JETROサンフランシスコ、在サンフランシスコ総領事館、パナソニック、デロイトトーマツベンチャーサポートに在籍し、シリコンバレーに駐在する4人のメンバーが立ち上げた「シリコンバレーD-Lab」。このプロジェクトの目的は、シリコンバレーで自動車業界に起きているイノベーションを日本に伝えることだ。シリコンバレーで識者を訪ね、2017年3月、彼らが考える自動車業界への破壊的インパクトをまとめたレポートは10万ダウンロードを超え好評を得た(レポートのダウンロード先)。彼らの活動はすべてボランティア。シリコンバレーの熱気と、日本との温度差を目の当たりにし、いても立ってもいられず活動を始めた。4人がこれほどまでの焦燥感に駆られる背景を語ってもらった。(編集部)
桑島氏:読者の皆さんに向けて、まずはシリコンバレーD-Labを立ち上げた背景を含め、自己紹介をしてください。
下田氏:私は経済産業省からJETROサンフランシスコ事務所に出向、駐在の形で米国に来ています。経産省時代は、ITやヘルスケア、バイオといった、新しいイノベーティブな産業の推進に携わっていました。役所なので、どちらかというとルール、例えば自動運転車を走らせよう、ドローンを飛ばそうと思ったときに、どのような制度的な問題があって、それを変えていくための枠組みをどう作っていくかというような検討をしていました。

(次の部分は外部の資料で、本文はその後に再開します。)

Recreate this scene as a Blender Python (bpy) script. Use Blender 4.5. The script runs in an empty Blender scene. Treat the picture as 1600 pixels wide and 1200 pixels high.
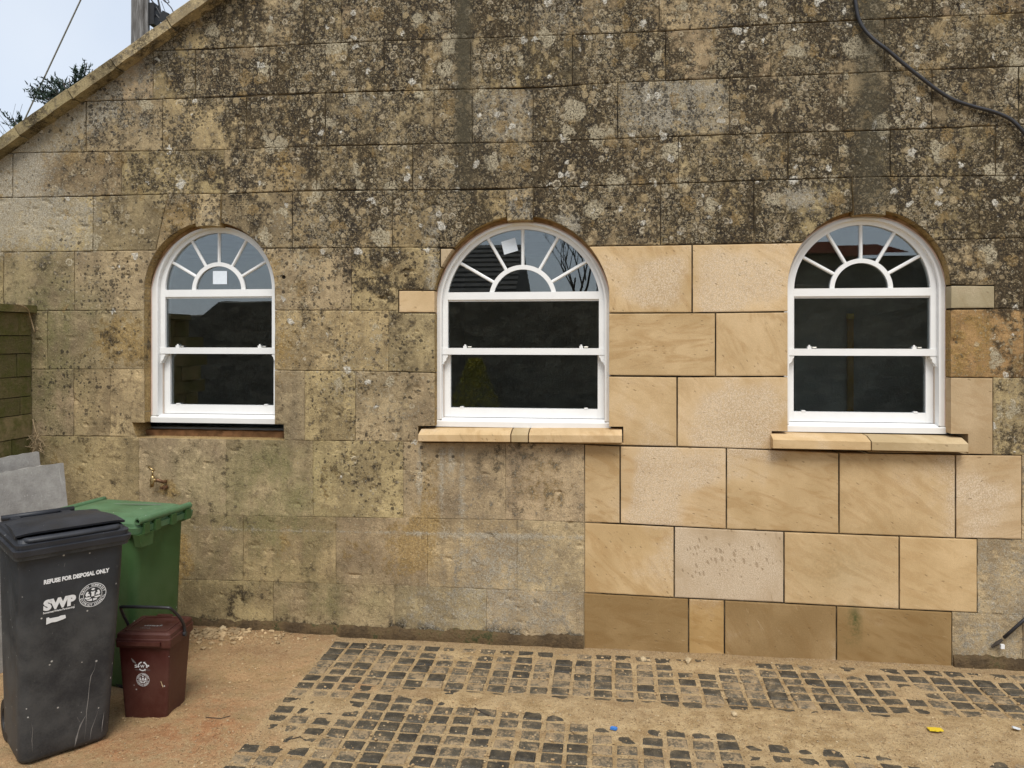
import bpy, bmesh, math, random
import numpy as np
from mathutils import Vector, Matrix, noise

random.seed(7)
rng = np.random.default_rng(7)
SC = bpy.context.scene
COL = SC.collection

# ---------------------------------------------------------------- measured geometry of the place
F, U0, VH, TH = 1200.0, 800.0, 525.0, math.radians(7)
D, H = 4.8, 1.943                      # distance of the gable wall and height of the eye, metres
CT, ST = math.cos(TH), math.sin(TH)

def wall(u, v, Y=D):
    """point of a plane parallel to the gable wall, from a survey reading"""
    t = (u - U0) / F
    X = Y * (t * CT - ST) / (CT + t * ST)
    d = -X * ST + Y * CT
    return X, H + (VH - v) * d / F

def gnd(u, v, z=0.0):
    d = F * (H - z) / (v - VH)
    xc = (u - U0) / F * d
    return xc * CT - d * ST, xc * ST + d * CT

def survey(X, Y, Z):
    xc = X * CT + Y * ST
    d = -X * ST + Y * CT
    return U0 + F * xc / d, VH - F * (Z - H) / d

# ---------------------------------------------------------------- camera, sky, sun, exposure
cam = bpy.data.cameras.new('camera')
cam.sensor_width = 36
cam.lens = 36 * F / 1600
cam.shift_y = -75 / 1600
cam.clip_start = 0.05
cam.clip_end = 500
co = bpy.data.objects.new('camera', cam)
COL.objects.link(co)
co.location = (0, 0, H)
co.rotation_euler = (math.radians(90), 0, TH)
SC.camera = co

SUN_EL, SUN_AZ = math.radians(57), math.radians(172)      # azimuth measured from +Y, clockwise
W = bpy.data.worlds.new('World')
SC.world = W
W.use_nodes = True
wn, wl = W.node_tree.nodes, W.node_tree.links
wn.clear()
sky = wn.new('ShaderNodeTexSky')
sky.sky_type = 'NISHITA'
sky.sun_disc = False
sky.sun_elevation = SUN_EL
sky.sun_rotation = SUN_AZ
tcw = wn.new('ShaderNodeTexCoord')
nz = wn.new('ShaderNodeTexNoise')
nz.inputs['Scale'].default_value = 2.2
nz.inputs['Detail'].default_value = 5
cr = wn.new('ShaderNodeValToRGB')
cr.color_ramp.elements[0].position = 0.35
cr.color_ramp.elements[0].color = (3.6, 3.98, 4.55, 1)
cr.color_ramp.elements[1].position = 0.68
cr.color_ramp.elements[1].color = (4.35, 4.6, 4.9, 1)
mx = wn.new('ShaderNodeMix')
mx.data_type = 'RGBA'
mx.inputs['Factor'].default_value = 0.85
bg = wn.new('ShaderNodeBackground')
bg.inputs['Strength'].default_value = 0.1
wo = wn.new('ShaderNodeOutputWorld')
wl.new(tcw.outputs['Generated'], nz.inputs['Vector'])
wl.new(nz.outputs['Fac'], cr.inputs['Fac'])
wl.new(sky.outputs['Color'], mx.inputs['A'])
wl.new(cr.outputs['Color'], mx.inputs['B'])
wl.new(mx.outputs['Result'], bg.inputs['Color'])
wl.new(bg.outputs['Background'], wo.inputs['Surface'])

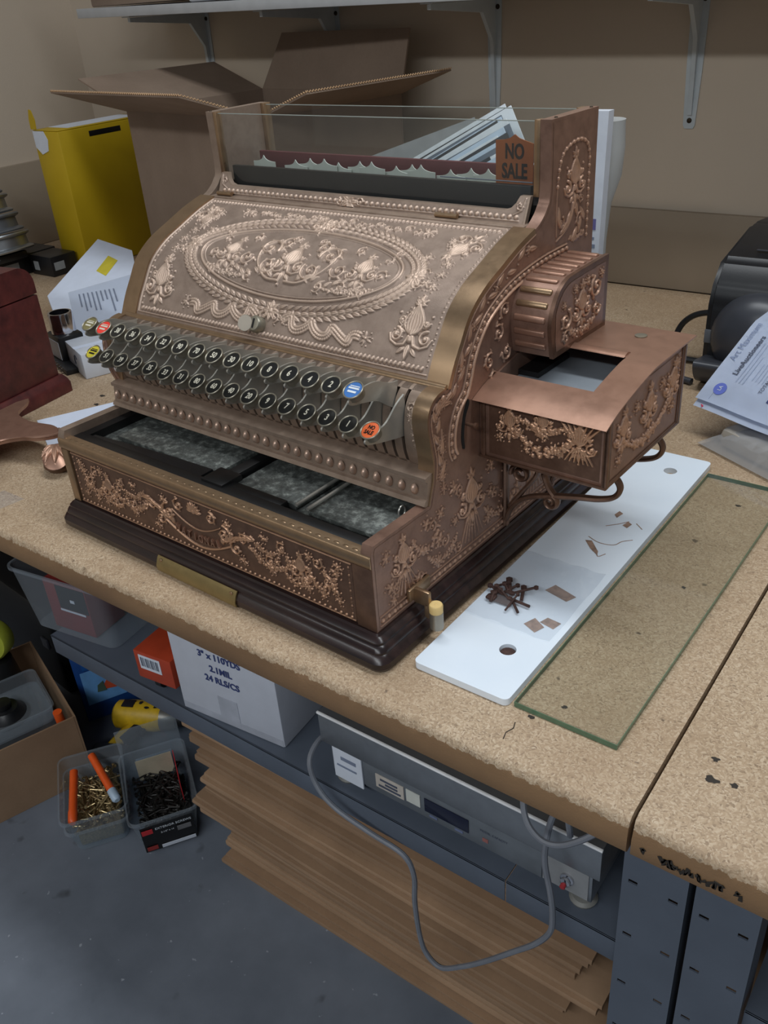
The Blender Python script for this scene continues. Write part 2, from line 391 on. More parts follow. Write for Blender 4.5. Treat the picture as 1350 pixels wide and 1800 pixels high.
# ------------------------------------------------------------------ relief machinery
class HM:
    """height map in metres over a rectangle; motifs are added with max()"""
    def __init__(s, u0, u1, v0, v1, res):
        s.u0, s.v0, s.res = u0, v0, res; s.nu = int(round((u1-u0)/res))+1; s.nv = int(round((v1-v0)/res))+1
        s.u = u0+np.arange(s.nu)*res; s.v = v0+np.arange(s.nv)*res; s.h = np.zeros((s.nv, s.nu), np.float32)
    def win(s, u, v, R):
        i0 = max(0, int((u-R-s.u0)/s.res)); i1 = min(s.nu, int((u+R-s.u0)/s.res)+2); j0 = max(0, int((v-R-s.v0)/s.res)); j1 = min(s.nv, int((v+R-s.v0)/s.res)+2)
        if i1 <= i0 or j1 <= j0: return None
        return slice(j0, j1), slice(i0, i1), s.u[i0:i1][None, :]-u, s.v[j0:j1][:, None]-v
    def dome(s, u, v, a, h, b=None, ang=0, base=0):
        b = a if b is None else b; w = s.win(u, v, max(a, b))
        if w is None: return
        sj, si, U, V = w; c, n = math.cos(ang), math.sin(ang); p = (U*c+V*n)/a; q = (-U*n+V*c)/b
        g = base+h*np.sqrt(np.clip(1-p*p-q*q, 0, None)); g[(p*p+q*q) > 1] = 0
        s.h[sj, si] = np.maximum(s.h[sj, si], g)
    def stroke(s, pts, w0, h0, w1=None, h1=None):
        w1 = w0 if w1 is None else w1; h1 = h0 if h1 is None else h1; pts = np.asarray(pts, float)
        dl = np.hypot(*np.diff(pts, axis=0).T); L = np.r_[0, np.cumsum(dl)]
        if L[-1] <= 0: return
        n = max(2, int(L[-1]/max(min(w0, w1)*.45, s.res*.5))); t = np.linspace(0, 1, n)
        P = np.c_[np.interp(t*L[-1], L, pts[:, 0]), np.interp(t*L[-1], L, pts[:, 1])]
        for (u, v), q in zip(P, t): s.dome(u, v, w0+(w1-w0)*q, h0+(h1-h0)*q)
    def leaf(s, u, v, ang, L, W, h):
        cu, cv = u+math.cos(ang)*L/2, v+math.sin(ang)*L/2; w = s.win(cu, cv, max(L, W)*.6)
        if w is None: return
        sj, si, U, V = w; c, n = math.cos(ang), math.sin(ang); a = (U*c+V*n)/L+.5; q = (-U*n+V*c)
        ok = (a > 0) & (a < 1); aa = np.clip(a, 1e-4, 1-1e-4); wd = W*.5*np.sin(PI*aa**.8)+1e-6; r = np.abs(q)/wd
        g = h*(np.sqrt(np.clip(1-r*r, 0, None)))*(.35+.65*np.minimum(1, 3*aa))*(1-.45*np.exp(-(q/(W*.10))**2)); g[(r > 1) | ~ok] = 0
        s.h[sj, si] = np.maximum(s.h[sj, si], g)
    def spiral(s, u, v, r, a0, turns, w, h, hand=1, curl=True):
        t = np.linspace(0, 1, 40); rr = r*(1-.85*t); a = a0+hand*2*PI*turns*t
        cu, cv = u, v; s.stroke(np.c_[cu+rr*np.cos(a), cv+rr*np.sin(a)], w, h, w*.6, h)
        if curl: s.dome(u, v, w*1.3, h*1.25)
    def eggs(s, pts, pitch, r, h, bars=True):
        pts = np.asarray(pts, float); L = np.r_[0, np.cumsum(np.hypot(*np.diff(pts, axis=0).T))]; n = max(1, int(L[-1]/pitch))
        for k in range(n+1):
            q = (k+.0)/n*L[-1]; u = np.interp(q, L, pts[:, 0]); v = np.interp(q, L, pts[:, 1]); u2 = np.interp(min(q+.001, L[-1]), L, pts[:, 0]); v2 = np.interp(min(q+.001, L[-1]), L, pts[:, 1])
            u3 = np.interp(max(q-.001, 0), L, pts[:, 0]); v3 = np.interp(max(q-.001, 0), L, pts[:, 1])
            a = math.atan2(v2-v3, u2-u3); s.dome(u, v, r*1.05, h, r*.95, a)
            if bars and k < n:
                for f in (.40, .60):
                    qq = (k+f)/n*L[-1]; u = np.interp(qq, L, pts[:, 0]); v = np.interp(qq, L, pts[:, 1]); s.dome(u, v, r*.20, h*.85, r*1.0, a)
    def rope(s, pts, pitch, w, h, slant=.9):
        pts = np.asarray(pts, float); L = np.r_[0, np.cumsum(np.hypot(*np.diff(pts, axis=0).T))]; n = max(1, int(L[-1]/pitch))
        for k in range(n):
            q = (k+.5)/n*L[-1]; u = np.interp(q, L, pts[:, 0]); v = np.interp(q, L, pts[:, 1]); q2 = min(q+.002, L[-1]); a = math.atan2(np.interp(q2, L, pts[:, 1])-v, np.interp(q2, L, pts[:, 0])-u)
            s.dome(u, v, w, h, pitch*.42, a+slant)
    def palmette(s, u, v, S, ang=PI/2, h=.0028):
        """tear bulb with ribs, trefoil on top, side scrolls, leaf drop below; up along ang"""
        c, n = math.cos(ang-PI/2), math.sin(ang-PI/2)
        P = lambda p, q: (u+S*(p*c-q*n), v+S*(p*n+q*c)); A = lambda a: a+ang-PI/2
        for k in range(-3, 4):
            f = k/3; t = np.linspace(0, 1, 16); w = .20*np.sin(PI*t**.75)*(1-.25*t)
            s.stroke([P(f*ww, -.12+.52*tt) for ww, tt in zip(w, t)], S*.030, h*(1-.25*abs(f)), S*.016, h*.7)
        s.dome(*P(0, .06), S*.17, h*.55, S*.2, A(0))
        for a, L in ((PI/2, .2), (PI/2+.9, .16), (PI/2-.9, .16), (PI, .12), (0, .12)): s.leaf(*P(0, .40), A(a), S*L, S*.07, h*.8)
        for g in (-1, 1):
            s.spiral(*P(g*.30, -.16), S*.13, A(PI/2 if g < 0 else PI/2), 1.2, S*.032, h*.85, g)
            s.stroke([P(g*.04, -.16), P(g*.10, -.30), P(g*.24, -.33), P(g*.38, -.27), P(g*.43, -.16)], S*.034, h*.85, S*.024, h*.6)
            s.spiral(*P(g*.25, .10), S*.07, A(0), 1, S*.026, h*.75, -g)
            s.leaf(*P(g*.20, .0), A(PI/2-g*.9), S*.18, S*.08, h*.75); s.leaf(*P(g*.12, -.1), A(PI/2-g*1.3), S*.2, S*.07, h*.7); s.leaf(*P(g*.06, -.34), A(-PI/2+g*.8), S*.2, S*.09, h*.85)
            s.dome(*P(g*.33, .22), S*.03, h*.6)
        s.leaf(*P(0, -.28), A(-PI/2), S*.30, S*.11, h); s.dome(*P(0, -.20), S*.07, h); s.dome(*P(0, -.60), S*.03, h*.8)
    def scroll(s, u, v, r, a0, hand, h=.002, leaves=5):
        s.spiral(u, v, r, a0, 1.35, r*.13, h, hand)
        for k in range(leaves):
            a = a0+hand*2*PI*.16*k; s.leaf(u+r*(1-.14*k)*math.cos(a), v+r*(1-.14*k)*math.sin(a), a+hand*.9, r*.62, r*.30, h*.8)
    def garland(s, p0, p1, sag, h=.002, r=.0028, seed=0):
        g = np.random.default_rng(seed); n = int(math.dist(p0, p1)/(r*.75))+3
        for k in range(n):
            t = k/(n-1); u = p0[0]+(p1[0]-p0[0])*t; v = p0[1]+(p1[1]-p0[1])*t-sag*4*t*(1-t); w = .6+.9*math.sin(PI*t)
            for _ in range(2): s.dome(u+g.normal(0, r*.6*w), v+g.normal(0, r*.6*w), r*g.uniform(.45, .85), h*g.uniform(.6, 1))
            if k % 3 == 0: s.leaf(u, v, g.uniform(0, 2*PI), r*2.6, r*1.3, h*.7)
    def ribbon(s, pts, w, h):
        pts = np.asarray(pts, float); n = len(pts)
        for k in range(n-1):
            a = math.atan2(*(pts[k+1]-pts[k])[::-1]); L = math.dist(pts[k], pts[k+1])
            for f in (-1, 0, 1):
                o = f*w*.55; q = np.array([-math.sin(a), math.cos(a)])*o; s.stroke([pts[k]+q, pts[k+1]+q], w*.32, h*(1-.2*abs(f)), w*.22, h*.7)
    def lshape(s, u, v, S, seed, h=.002):
        """loose sprig: stem with small leaves and berries"""
        g = np.random.default_rng(seed); a = g.uniform(0, 2*PI)
        for k in range(6):
            b = a+k*PI/3+g.normal(0, .2); s.leaf(u, v, b, S*g.uniform(.6, 1), S*.32, h*g.uniform(.7, 1)); s.dome(u+S*.9*math.cos(b+.5), v+S*.9*math.sin(b+.5), S*.12, h*.7)
        s.dome(u, v, S*.2, h*1.1)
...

シリコンバレーに来て、今度は現場に出ました。実際に企業一社一社を支援して、ビジネスを進めるということです。JETROは、日本から来る企業を支援していますが、ビジネスで成功するのは本当に大変です。理由はいろいろあります。例えば、米国の商習慣に慣れてなかったり、シリコンバレーで戦うためのビジネスモデルができていないなどのパターンがあります。シリコンバレーで日本の企業が10億ドルクラスのビジネスを作るというのは本当に困難だと実感しています。
日本はものづくりの技術が高いと言われ、私もそれを世界で広めて稼ぎたいという思いがあったときに、このメンバーに会って「これからの日本の自動車産業を真剣に考えないと大変」という話で盛り上がりました。今までシリコンバレーに来た企業の希望に合わせて支援してきましたが、そんな受身な対応ではダメで、将来「倒産する」「仕事がなくなる」可能性があることを理解し、もっと死に物狂いでかかってこないとマズいと思うようになりました。死に物狂いで来た企業にシリコンバレーのメンバーがそのパワーに応じたサポートをする流れを作りたい、そのためにどうしたらこれが伝わるのかを考えたくて、このプロジェクトに参画しました。
私は、1件でも2件でもいいから、本気でシリコンバレーで勝負する企業の成功案件を作りたい、その確率を上げるサポートをしたいという思いで参加しています。